Die Sicherheitsvorkehrungen zum Schutz der Bediensteten und des Parteienverkehrs sind in den Vorarlberger Amtsgebäuden als Konsequenz des Gewaltverbrechens an der Bezirkshauptmannschaft Dornbirn vor einem Jahr sichtbar verschärft worden. Neben Sicherheitspersonal kommt an den Eingangsbereichen auch elektronisches Sicherheits-Equipment (Kosten bisher ca. 850.000 Euro) zum Einsatz. Trotz verbesserter Sicherheit im Amtsverkehr wolle Vorarlberg eine offene, bürgernahe Landesverwaltung bleiben, unterstreichen Wallner und Gantner.

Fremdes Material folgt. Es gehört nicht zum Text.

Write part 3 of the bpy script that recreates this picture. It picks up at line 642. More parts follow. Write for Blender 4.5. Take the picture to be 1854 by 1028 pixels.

"Wie eine griechische Tragödie"

Die Verteidiger des 35-Jährigen sprechen von "einer großen Tragödie. Wir möchten den Hinterbliebenen unser aufrichtiges Beileid ausdrücken. Das ist auch ausdrücklicher Wunsch des Angeklagten", versichert Anwalt Wilfried Weh, der Ö. gemeinsam mit seinem Kollegen Stefan Harg, Ö. vertritt. Weh verweist auf die 25-jährige Geschichte, die Opfer und Angeklagten verbindet. Diese habe sich entwickelt "wie eine griechische Tragödie": Die ersten Kontakte hätten stattgefunden, "als unser Mandant zwölf Jahre alt war". Ö. sei damals Mitglied einer Jugendbande gewesen, die diesen wegen seiner Strafunmündigkeit vorschickt. Dass das spätere Opfer, damals noch Polizist, darüber verärgert war, sei nachvollziehbar, sagt Weh, der früher selbst Polizeijurist bei der BH Dornbirn war. 2008 verhängte das spätere Opfer -  inzwischen Fremdenpolizist -  ein Aufenthaltsverbot gegen den in Vorarlberg gebürtigen Soner Ö.

Explosion und Overkill

Wie berichtet, halten seine Verteidiger dieses Aufenthaltsverbot für rechtswidrig. "Die alten Wunden wurden wieder aufgerissen", interpretiert Weh das erneute Aufeinandertreffen der beiden Männer - zehn Jahre nach der Ausweisung des Türken. „Es ist nach einer über 25 Jahre langen Beziehung zur Explosion gekommen“, erklärt Weh, der von einem "Overkill" spricht und meint: „Ein lang geplanter Mord hätte anders stattgefunden.“

Weh nimmt wie zuvor bereits der Richter Bezug auf die politische Debatte, die sich rund um den Fall entsponnen hat und dass dieser Aspekt das Interesse der Verteidiger geweckt habe. Ohne den damaligen FPÖ-Innenminister Herbert Kickl beim Namen zu nennen, sagt Weh: "Er hat versucht diese Tat zu instrumentalisieren, um eine Sicherungshaft einzuführen."